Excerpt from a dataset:
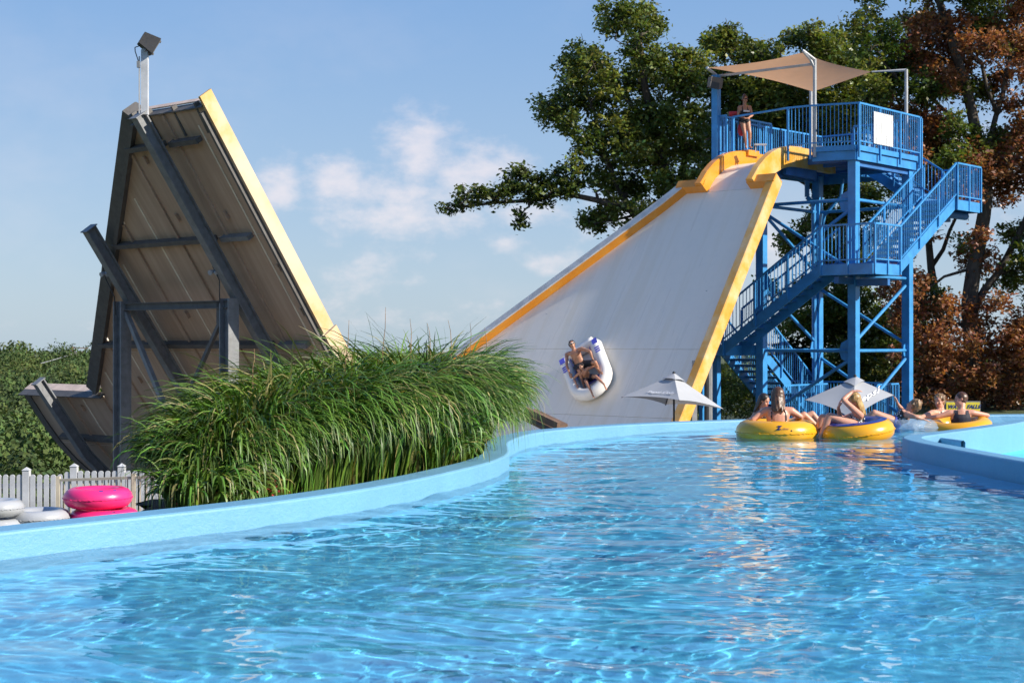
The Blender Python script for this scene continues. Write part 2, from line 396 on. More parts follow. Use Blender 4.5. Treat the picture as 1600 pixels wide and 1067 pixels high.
def inpoly(x, y, poly):
    c = np.zeros(x.shape, bool); n = len(poly)
    for i in range(n):
        x0, y0 = poly[i][:2]; x1, y1 = poly[(i+1) % n][:2]
        if y0 == y1: continue
        h = ((y0 > y) != (y1 > y)) & (x < (x1-x0)*(y-y0)/(y1-y0)+x0); c ^= h
    return c
def smooth_line(pts, step=.25, closed=False):   # Catmull-Rom resample
    P = [np.array(p, float) for p in pts]; n = len(P); out = []
    for i in range(n if closed else n-1):
        p1 = P[i]; p2 = P[(i+1) % n]; p0 = P[i-1] if (closed or i > 0) else 2*p1-p2; p3 = P[(i+2) % n] if (closed or i+2 < n) else 2*p2-p1
        k = max(1, int(np.linalg.norm(p2-p1)/step))
        for j in range(k):
            t = j/k; out.append(.5*((2*p1)+(-p0+p2)*t+(2*p0-5*p1+4*p2-p3)*t*t+(-p0+3*p1-3*p2+p3)*t**3))
    if not closed: out.append(P[-1])
    return out
def text_mesh(name, body, size, mat, parent, origin, ex, ey, shear=0, extrude=.002, bold=0, align='CENTER', fn=None):
    cu = bpy.data.curves.new(name, 'FONT'); cu.body = body; cu.size = size; cu.extrude = extrude; cu.shear = shear; cu.offset = bold
    cu.align_x = align; cu.align_y = 'CENTER'; cu.resolution_u = 3
    tmp = bpy.data.objects.new('tmp', cu); col.objects.link(tmp)
    dg = bpy.context.evaluated_depsgraph_get(); dg.update()
    me = bpy.data.meshes.new_from_object(tmp.evaluated_get(dg)); bpy.data.objects.remove(tmp)
    ex = Vector(ex).normalized(); ey = Vector(ey).normalized(); ez = ex.cross(ey).normalized(); origin = Vector(origin)
    for v in me.vertices:
        p = v.co.copy()
        v.co = fn(p) if fn else origin+ex*p.x+ey*p.y+ez*p.z
    me.materials.clear(); me.materials.append(mat); me.name = name
    return link(name, me, parent)

# ------------------------------------------------------------------ pool
def Yw(py, z=.18): return (HC-z)*F/(py-CY)
def wp(px, py, z=.18): Y = Yw(py, z); return ((px-800)/F*Y, Y, z)
left_front = [(-9, -6, .18), (-7.4, 1, .18), (-5.9, 5.2, .18), (-4.6, 8.0, .18)]+[wp(*p) for p in
    [(0, 831), (200, 809), (400, 787), (550, 766.5), (650, 748.5), (720, 733), (770, 720), (794, 708.5), (795, 699), (796, 690), (818, 680.5), (850, 674), (900, 669)]]+[wp(1000, 662.5, .155)]
far = [wp(1140, 657, .125), wp(1300, 653, .12), wp(1450, 650, .13), wp(1600, 648, .135), (11.5, 26.4, .14), (15, 24, .14), (17.5, 19, .14), (18.5, 12, .14), (18.5, 3, .14), (18.5, -6, .14)]
outer = smooth_line(left_front+far, .3)
def wall_strip(name, line, out_sign, thick, zbot, mat, parent=None, topmat=None, closed=False):
    n = len(line); P = [Vector((p[0], p[1], 0)) for p in line]
    rings = []
    for i in range(n):
        a = P[(i-1) % n] if (closed or i > 0) else P[i]; b = P[(i+1) % n] if (closed or i < n-1) else P[i]
        d = (b-a).normalized(); nn = Vector((-d.y, d.x, 0))*out_sign; z = line[i][2]
        q = P[i]; ch = .022
        rings.append([q+UP*zbot, q+UP*(z-ch), q+nn*.006+UP*(z-ch*.4), q+nn*ch+UP*z, q+nn*(thick-ch)+UP*z, q+nn*thick+UP*(z-ch), q+nn*thick+UP*zbot])
    if closed: rings.append(rings[0])
    return MB().sweep(rings, closed=False).build(name, mat, parent, smooth=False)
pool_wall = wall_strip('pool_wall', outer, 1, .30, -1.9, M['pool_wall']); pool_wall['kind'] = 'structure'
isl = [(5.02, 19.75, .18), (5.35, 20.3, .18), (6.3, 21.6, .18), (7.2, 22.8, .19), (7.95, 23.8, .2), (9.2, 24.0, .2), (11.5, 23.2, .2), (13.5, 20.5, .18), (14.5, 15, .18), (14.5, 8, .18), (14.5, -6, .18),
       (11.2, -6, .18), (9.6, 2, .18), (8.0, 7, .18), (6.6, 10.4, .18), (5.75, 13, .18), (5.22, 15.5, .18), (4.98, 17.6, .18), (4.9, 19.0, .18)]
isl_s = smooth_line(isl, .3, True)
island = wall_strip('island_wall', isl_s, -1, .26, -1.2, M['pool_wall'], closed=True); island['kind'] = 'structure'
outer_xy = [(p[0], p[1]) for p in outer]; isl_xy = [(p[0], p[1]) for p in isl_s]
def grid_clip(name, xs, ys, zf, keep, mat, smooth=True):
    X, Y = np.meshgrid(xs, ys, indexing='ij'); nx, ny = X.shape
    Z = zf(X, Y); idx = np.arange(nx*ny).reshape(nx, ny)
    f = np.stack([idx[:-1, :-1], idx[1:, :-1], idx[1:, 1:], idx[:-1, 1:]], -1).reshape(-1, 4)
    cx = (X[:-1, :-1]+X[1:, 1:])/2; cyy = (Y[:-1, :-1]+Y[1:, 1:])/2
    f = f[keep(cx, cyy).ravel()]
    used = np.zeros(nx*ny, bool); used[f.ravel()] = True; remap = np.cumsum(used)-1
    V = np.stack([X.ravel(), Y.ravel(), Z.ravel()], -1)[used]
    return npmesh(name, V, remap[f], mat, smooth)
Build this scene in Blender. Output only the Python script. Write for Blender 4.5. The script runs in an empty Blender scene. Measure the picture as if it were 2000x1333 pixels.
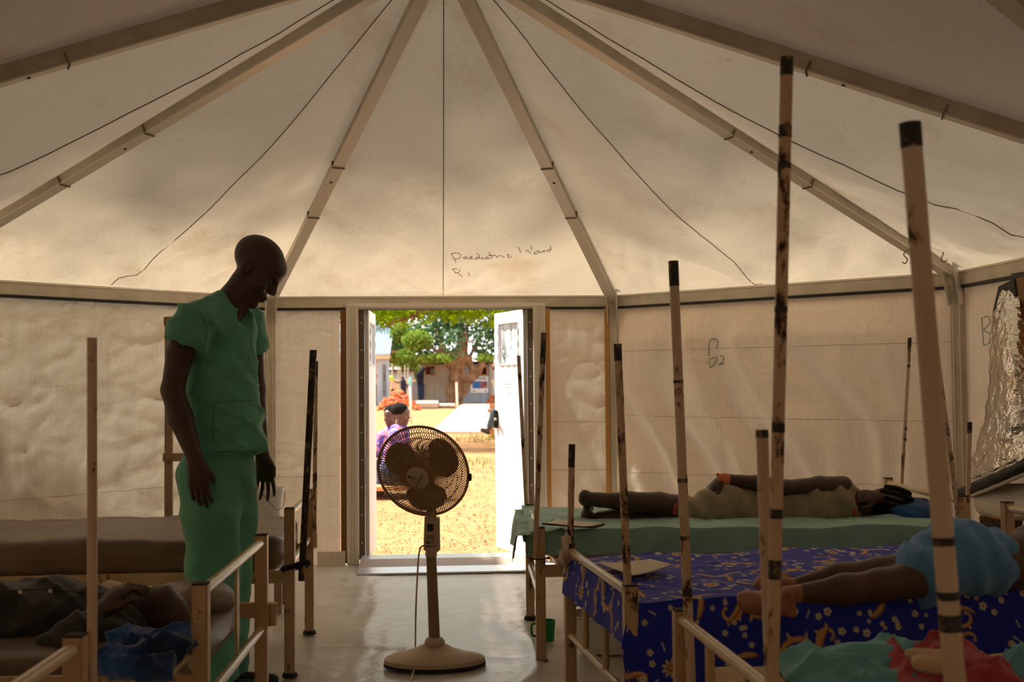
import bpy, bmesh, math, random
import numpy as np
from mathutils import Vector, Matrix, noise as mnoise
from mathutils.bvhtree import BVHTree

random.seed(7); RNG = np.random.default_rng(7)
C = bpy.context.scene.collection
SC = bpy.context.scene
PI = math.pi

# ---------------------------------------------------------------- camera
YAW, PITCH, ROLL, FPX = .0661, .0345, -.0086, 2177.7
CAM = Vector((-.0373, -5.149, 1.3276))
FW = Vector((math.sin(YAW)*math.cos(PITCH), math.cos(YAW)*math.cos(PITCH), math.sin(PITCH)))
RT = FW.cross(Vector((0, 0, 1))).normalized(); UP = RT.cross(FW)
RT, UP = RT*math.cos(ROLL)+UP*math.sin(ROLL), UP*math.cos(ROLL)-RT*math.sin(ROLL)
cam_d = bpy.data.cameras.new('camera'); cam = bpy.data.objects.new('camera', cam_d); C.objects.link(cam)
m = Matrix((RT, UP, -FW)).transposed().to_4x4(); m.translation = CAM; cam.matrix_world = m
cam_d.sensor_width = 36; cam_d.lens = 36*FPX/2000; cam_d.clip_start = .05; cam_d.clip_end = 400
cam_d.dof.use_dof = True; cam_d.dof.focus_distance = 5.0; cam_d.dof.aperture_fstop = 4.5
SC.camera = cam

# ---------------------------------------------------------------- sky, sun, exposure
w = bpy.data.worlds.new('sky'); SC.world = w; w.use_nodes = True
nt = w.node_tree; nt.nodes.clear()
bg = nt.nodes.new('ShaderNodeBackground'); ow = nt.nodes.new('ShaderNodeOutputWorld')
tc = nt.nodes.new('ShaderNodeTexCoord'); sx = nt.nodes.new('ShaderNodeSeparateXYZ'); cr = nt.nodes.new('ShaderNodeValToRGB')
nt.links.new(tc.outputs['Generated'], sx.inputs[0]); nt.links.new(sx.outputs['Z'], cr.inputs[0])
cr.color_ramp.elements[0].position = 0.0; cr.color_ramp.elements[0].color = (1, .97, .92, 1)
cr.color_ramp.elements[1].position = .8; cr.color_ramp.elements[1].color = (.74, .80, .90, 1)
nt.links.new(cr.outputs[0], bg.inputs[0]); bg.inputs[1].default_value = .85
nt.links.new(bg.outputs[0], ow.inputs[0])
sun_d = bpy.data.lights.new('sun', 'SUN'); sun = bpy.data.objects.new('sun', sun_d); C.objects.link(sun)
SUN = Vector((-.45, .22, .86)).normalized()
sun.rotation_euler = SUN.to_track_quat('Z', 'Y').to_euler(); sun.location = (-6, 8, 12)
sun_d.energy = 6.2; sun_d.angle = .045; sun_d.color = (1, .95, .85)
SC.view_settings.view_transform = 'Standard'; SC.view_settings.look = 'None'
SC.view_settings.exposure = 1.24; SC.view_settings.gamma = 1.0; SC.view_settings.use_curve_mapping = False
cy = SC.cycles; cy.max_bounces = 7; cy.diffuse_bounces = 4; cy.glossy_bounces = 2; cy.transmission_bounces = 4; cy.caustics_reflective = False; cy.caustics_refractive = False
cy.use_adaptive_sampling = True; cy.adaptive_threshold = .05

# ---------------------------------------------------------------- pixel -> place on a plane of known depth
def pray(px, py): return FW + RT*((px-1000)/FPX) - UP*((py-666.5)/FPX)
def on(px, py, ax, v):
    d = pray(px, py); return CAM + d*((v-CAM[ax])/d[ax])
def atY(px, py, y): return on(px, py, 1, y)
def atZ(px, py, z=0): return on(px, py, 2, z)
def atX(px, py, x): return on(px, py, 0, x)

# ---------------------------------------------------------------- naming
def tag(o, label=None, cat=None, group=None, kind=None):
    if label: o['label'] = label
    if cat: o['category'] = cat
    if group: o['group'] = group
    if kind: o['kind'] = kind
    return o
def thing(name, label, cat, loc, group=None, kind=None):
    o = bpy.data.objects.new(name, None); C.objects.link(o); o.location = loc; o.empty_display_size = .1
    return tag(o, label, cat, group, kind)
def rootloc(p):
    v = Vector((0, 0, 0))
    while p is not None: v += p.location; p = p.parent
    return v
def link(name, me, mat, parent=None, loc=None, smooth=False):
    o = bpy.data.objects.new(name, me); C.objects.link(o)
    if mat is not None:
        for mm in (mat if isinstance(mat, (list, tuple)) else [mat]): me.materials.append(mm)
    org = rootloc(parent) if parent is not None else Vector(loc or (0, 0, 0))
    if org.length > 0: me.transform(Matrix.Translation(-org))
    if parent is not None: o.parent = parent
    else: o.location = org
    if smooth: me.polygons.foreach_set('use_smooth', [True]*len(me.polygons))
    return o

class MB:
    """collects shapes in world coordinates; build() links them as one mesh object"""
    def __init__(s): s.v = []; s.f = []
    def add(s, vs, fs):
        b = len(s.v); s.v += [tuple(v) for v in vs]; s.f += [tuple(i+b for i in f) for f in fs]; return s
    def box(s, c, size, M=None, bev=0):
        x, y, z = size[0]/2, size[1]/2, size[2]/2
        if bev:
            bm = bmesh.new(); bmesh.ops.create_cube(bm, size=1)
            for v in bm.verts: v.co = Vector((v.co.x*2*x, v.co.y*2*y, v.co.z*2*z))
            bmesh.ops.bevel(bm, geom=bm.edges[:], offset=bev, segments=2, affect='EDGES')
            vs = [v.co.copy() for v in bm.verts]; bm.verts.index_update(); fs = [[v.index for v in f.verts] for f in bm.faces]; bm.free()
        else:
            vs = [Vector((a, b, d)) for a in (-x, x) for b in (-y, y) for d in (-z, z)]
            fs = [(0, 1, 3, 2), (4, 6, 7, 5), (0, 4, 5, 1), (2, 3, 7, 6), (0, 2, 6, 4), (1, 5, 7, 3)]
        c = Vector(c)
        vs = [(M @ v if M else v)+c for v in vs]
        return s.add(vs, fs)
    def bar(s, p, q, w, h, up=(0, 0, 1), bev=0, twist=0):
        p, q = Vector(p), Vector(q); d = (q-p); L = d.length; d.normalize(); up = Vector(up)
        if abs(d.dot(up)) > .98: up = Vector((0, 1, 0))
        a = d.cross(up).normalized(); b = a.cross(d)
        if twist: a, b = a*math.cos(twist)+b*math.sin(twist), b*math.cos(twist)-a*math.sin(twist)
        M = Matrix((a, d, b)).transposed()
        return s.box((p+q)/2, (w, L, h), M, bev)
    def tube(s, pts, r, n=10, cap=True, closed=False):
        pts = [Vector(p) for p in pts]; k = len(pts)
        rs = r if isinstance(r, (list, tuple)) else [r]*k
        vs, fs = [], []; pa = None
        for i, p in enumerate(pts):
            t = ((pts[(i+1) % k]-pts[i-1]) if closed else (pts[min(i+1, k-1)]-pts[max(i-1, 0)])).normalized()
            if pa is None:
                u = Vector((0, 0, 1)) if abs(t.z) < .9 else Vector((1, 0, 0)); a = t.cross(u).normalized()
            else: a = (pa - t*pa.dot(t)).normalized()
            pa = a; b = t.cross(a)
            for j in range(n):
                g = 2*PI*j/n; vs.append(p+(a*math.cos(g)+b*math.sin(g))*rs[i])
        for i in range(k if closed else k-1):
            for j in range(n):
                i2 = (i+1) % k
                fs.append((i*n+j, i*n+(j+1) % n, i2*n+(j+1) % n, i2*n+j))
        if cap and not closed: fs += [tuple(range(n-1, -1, -1)), tuple(range((k-1)*n, k*n))]
        return s.add(vs, fs)
    def lathe(s, prof, c=(0, 0, 0), n=32, M=None, sx=1, sy=1):
        c = Vector(c); vs, fs = [], []; k = len(prof)
        for r, z in prof:
            for j in range(n):
                g = 2*PI*j/n; v = Vector((r*math.cos(g)*sx, r*math.sin(g)*sy, z)); vs.append((M @ v if M else v)+c)
        for i in range(k-1):
            for j in range(n): fs.append((i*n+j, i*n+(j+1) % n, (i+1)*n+(j+1) % n, (i+1)*n+j))
        if prof[0][0] > 1e-5: fs.append(tuple(range(n-1, -1, -1)))
        if prof[-1][0] > 1e-5: fs.append(tuple(range((k-1)*n, k*n)))
        return s.add(vs, fs)
    def prism(s, poly, off):
        n = len(poly); off = Vector(off); vs = [Vector(p) for p in poly]; vs += [v+off for v in vs]
        return s.add(vs, [tuple(range(n-1, -1, -1)), tuple(range(n, 2*n))]+[(i, (i+1) % n, n+(i+1) % n, n+i) for i in range(n)])
    def build(s, name, mat, parent=None, loc=None, smooth=False):
        me = bpy.data.meshes.new(name); me.from_pydata(s.v, [], s.f); me.update()
        if smooth == 'auto':
            o = link(name, me, mat, parent, loc, True)
            bm = bmesh.new(); bm.from_mesh(me)
            bmesh.ops.recalc_face_normals(bm, faces=bm.faces[:])
            for e in bm.edges:
                if len(e.link_faces) == 2 and e.calc_face_angle(0) > .7: e.smooth = False
            bm.to_mesh(me); bm.free(); return o
        return link(name, me, mat, parent, loc, smooth)

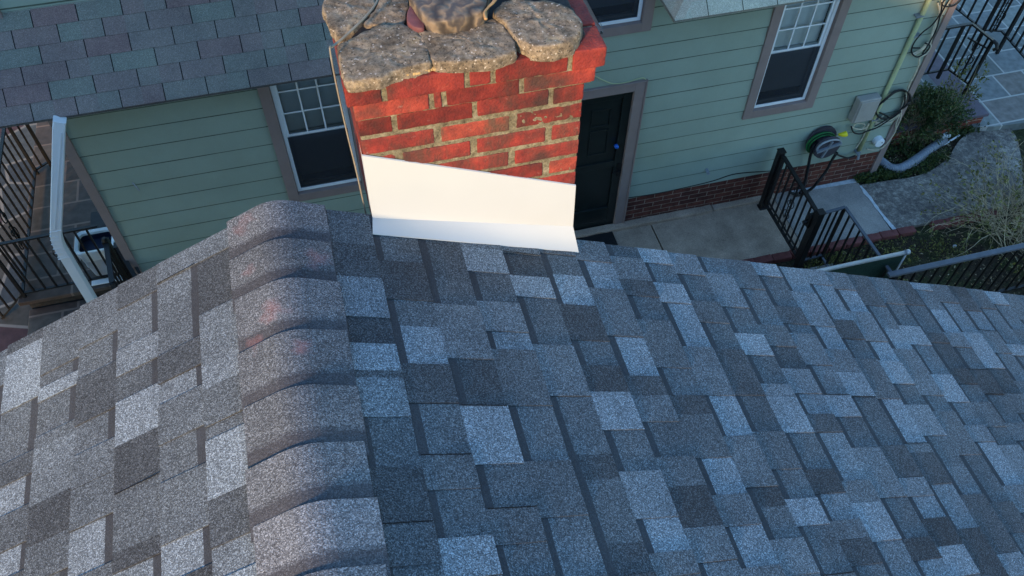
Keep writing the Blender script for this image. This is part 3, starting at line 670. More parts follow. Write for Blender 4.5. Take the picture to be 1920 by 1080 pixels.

▶ SHORT PROBLEM
Check each line of the records above for the string "part", and report every line that has it.

▶ SOLVED PROBLEM
The Blender Python script for this scene continues. Write part 2, from line 396 on. More parts follow. Use Blender 4.5. Treat the picture as 1600 pixels wide and 1067 pixels high.
Keep writing the Blender script for this image. This is part 3, starting at line 670. More parts follow. Write for Blender 4.5. Take the picture to be 1920 by 1080 pixels.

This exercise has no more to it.